Friday, December 21, 2007

Kairos in Luke

Spending some time going through Luke, I noticed a greek word at the beginning of the book: kairos. It is usually translated "time," meaning a specific time period rather than just a general reference to time (aka "appointed time," "proper time," "favorable time," "this season"). ["Chronos" is the word for a general reference to time.] Kairos carries with it the notion of a moment or period that is especially appropriate ("this is the special time that is not like other times"). Ultimately, I love the connotation of our word "season" in expressing this word kairos.

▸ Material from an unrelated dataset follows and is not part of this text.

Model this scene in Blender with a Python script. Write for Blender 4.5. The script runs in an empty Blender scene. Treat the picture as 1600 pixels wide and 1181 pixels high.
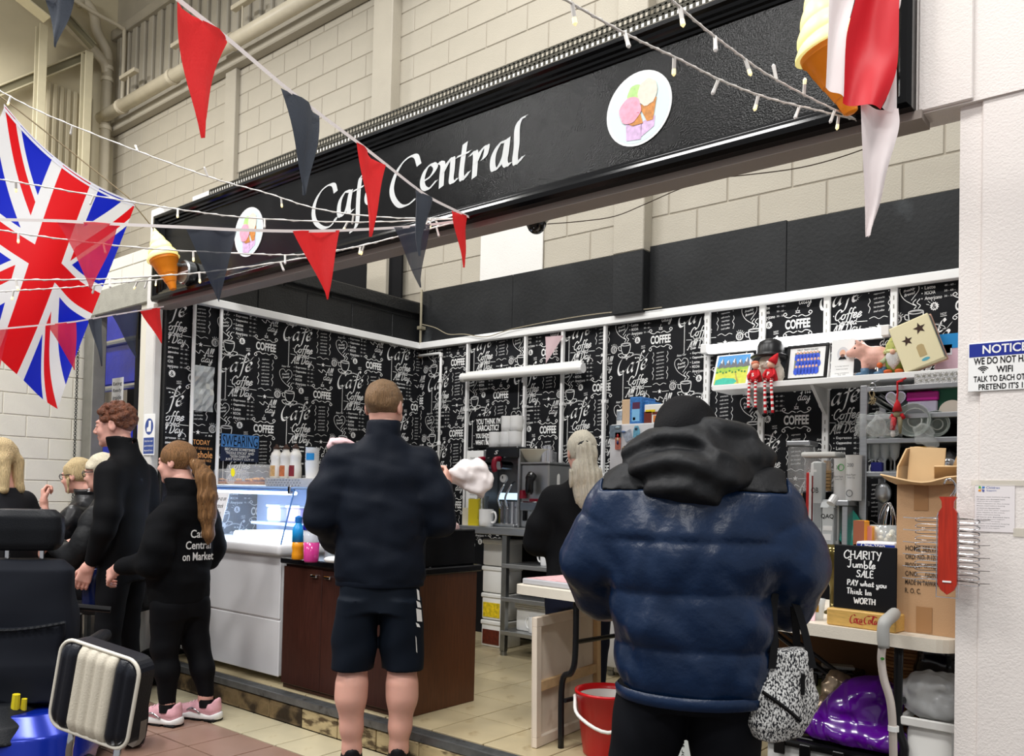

So, I noticed this word in Luke 1:20. This word lead me to explore the other uses in the book of Luke. With there being thirteen uses of this word in Luke (1:20; 4:13; 8:13-2; 12:42, 56; 13:1; 18:30; 19:44; 20:10; 21:8, 24, 36), I would like to briefly mention half of those as the most meaningful ones for Luke's purposes (1:20; 4:13; 12:56; 19:44; 21:24, 36). I will expand on and apply this in later posts.

Luke 1:20 introduces us to the notion of a special "season" on the horizon in the words of Gabriel. He announces to Zachariah that he will not be able to speak because he did not believe Gabriel's words, that will be fulfilled in their season. The right time will come when these words will come true. The reader is left wondering what season is about to come. The story of John, especially in light of Jesus continues. Even when this "season" emerges a few verses later in 1:57-66, we see the newness of the season where "the hand of the Lord" is at work. Zechariah's prophesy (1:67-79) shows what kind of season we see beginning in John.

As the story of Jesus emerges, specifically with his spirit-filled journey into the desert (4:1-13), the reader is wondering what is about to happen, is this another season. Jesus is baptized by John (3:21), the Spirit comes down on Jesus (3:22), a voice from heaven announces Jesus' sonship, and we learn that Jesus' ministry is beginning (3:23). Satan, it seems, is thinking about the timing of everything. I imagine him wondering is this the season? Through the temptations Satan does what he can to disrupt the season of God's salvation (remember Zechariah's song in 1:69). After the failed attempt, we see Satan leaving to wait for a better season. Satan's season, he might reason, will come about at another time...just not now.

Jesus' ministry continues. God continues to work out his season first prophesied through Zechariah. In chapter twelve we find Jesus speaking more about the season in which the people find themselves. Don't be like the Pharisee's (12:3ff.), fear what the world fears (12:4ff.), or worry about your life (12:22ff). Instead, be ready like the faithful servant (12:35-48). The season is upon you. Once we come to 12:54, the reader is forced to consider the season Jesus offers. We know how to discern the appearance of the earth and sky (aka "the natural seasons we've experienced from birth"). But, in 12:56 Jesus questions whether we are able to discern this season of which he speaks.

This question continues as Jesus' kingdom proclamation continues. It is still present, but in a much more focused, tearful way, as he enters Jerusalem for the last time (19:41-44). The people don't know what can bring them peace. Jerusalem and all those people "among you" (ev soi) will fall. The reason is that you did not know the season you are in, the season that God visits you.

As Jesus' earthly ministry nears the end, he pointedly speaks of the season. Some will say "I am" and "The season is near!" (21:8) but don't follow them. He unpacks what will be happening at the end of the ages. Then, perhaps, the most interesting statement Jesus makes (that I initially don't see much written about): Jerusalem will be trampled by Gentiles until the season of the Gentiles is fulfilled (21:24). I really don't know exactly what this entails. Maybe Luke has adopted Paul's ideology from Romans 11:25. Luke's "gospel to the Gentiles" may really expose his intentions in this comment, but I haven't spent enough time researching this.

The final comment about the season is a fitting end. Jesus encourages his disciples to "Keep yourself awake all season long" (21:36). The season of God's presence is here. You need to be alert and ready to recognize and discern this wherever you find yourself, no matter the season.

This is a long endeavor that deserves more attention. I hope to expand these initial observations and hopefully engage Luke's emphasis on the coming of the kingdom of God. This certainly is linked to the season of Jesus' life on earth. Application of this discussion to our lives is also necessary. I look forward to your comments and conversations about the season.